Stepping into an ancient Indian court felt like entering a living library of moral and social codes. Smritis—texts such as the Manusmriti or Yajnavalkya Smriti—served as the go-to reference for judges, who drew on their detailed prescriptions to decide everything from inheritance disputes to criminal penalties. Consider them the period’s “legal playbook,” where dharma (duty, justice) took center stage.

When a land boundary clash came before a king’s sabha, the presiding hakim would cite passages outlining property rights, witness credibility and ritual purity. Punishments—fines, corporal discipline or public shame—were guided by age, caste and intent, just as a modern court factors in mitigating circumstances. By and large, Smritis offered a structured approach: first assess facts, then weigh them against established norms, and finally deliver a sentence designed to restore social equilibrium.

Yet they weren’t rigid rulebooks. Local customs—known as lokadharma—often tempered or even overrode Smriti dicta. In Kerala, for example, matrilineal inheritance traditions coexisted alongside a Smriti framework that typically favored male heirs. Judges became adept jugglers, blending pan-Indian texts with village practices to keep the social fabric from fraying.

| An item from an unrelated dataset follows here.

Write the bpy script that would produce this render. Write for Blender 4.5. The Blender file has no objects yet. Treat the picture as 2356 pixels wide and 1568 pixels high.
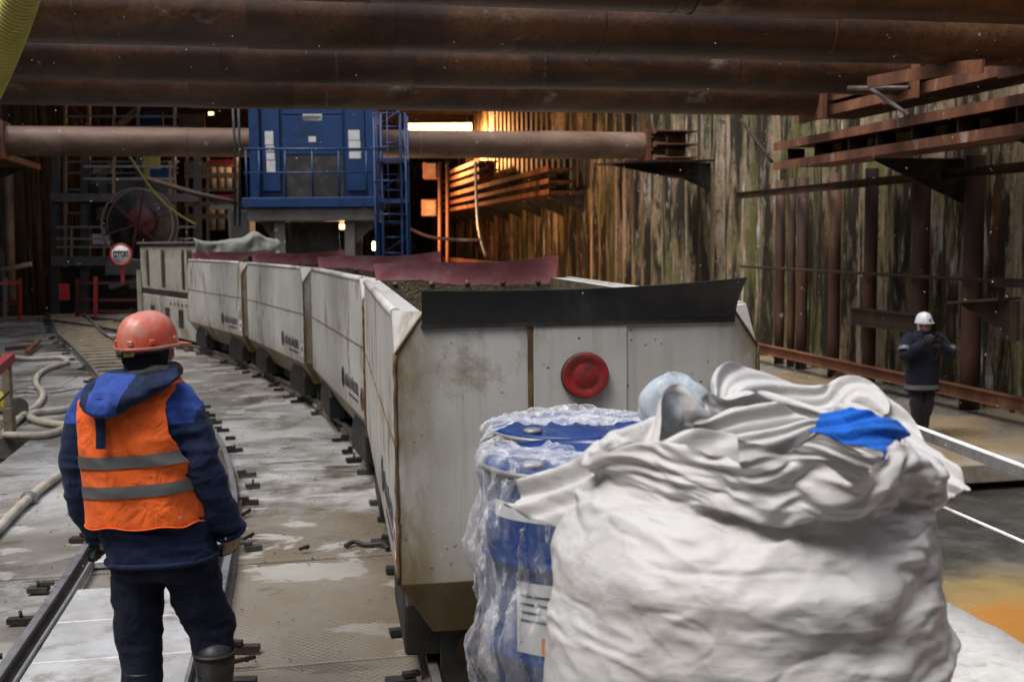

Fast-forward to today, and echoes of Smriti reasoning resurface in debates over a Uniform Civil Code, as courts sift through centuries of tradition to balance individual rights with cultural identity. Even landmark judgments on practices like triple talaq have invoked principles rooted in these ancient treatises. It’s striking to see how a document composed millennia ago still casts a long shadow over modern jurisprudence.

In essence, Smritis functioned as both torchbearer and safety net: illuminating ideals of justice while offering practical guidelines for real-world disputes. Their legacy underlines a timeless truth—law isn’t just a set of rules but a mirror reflecting society’s deepest values.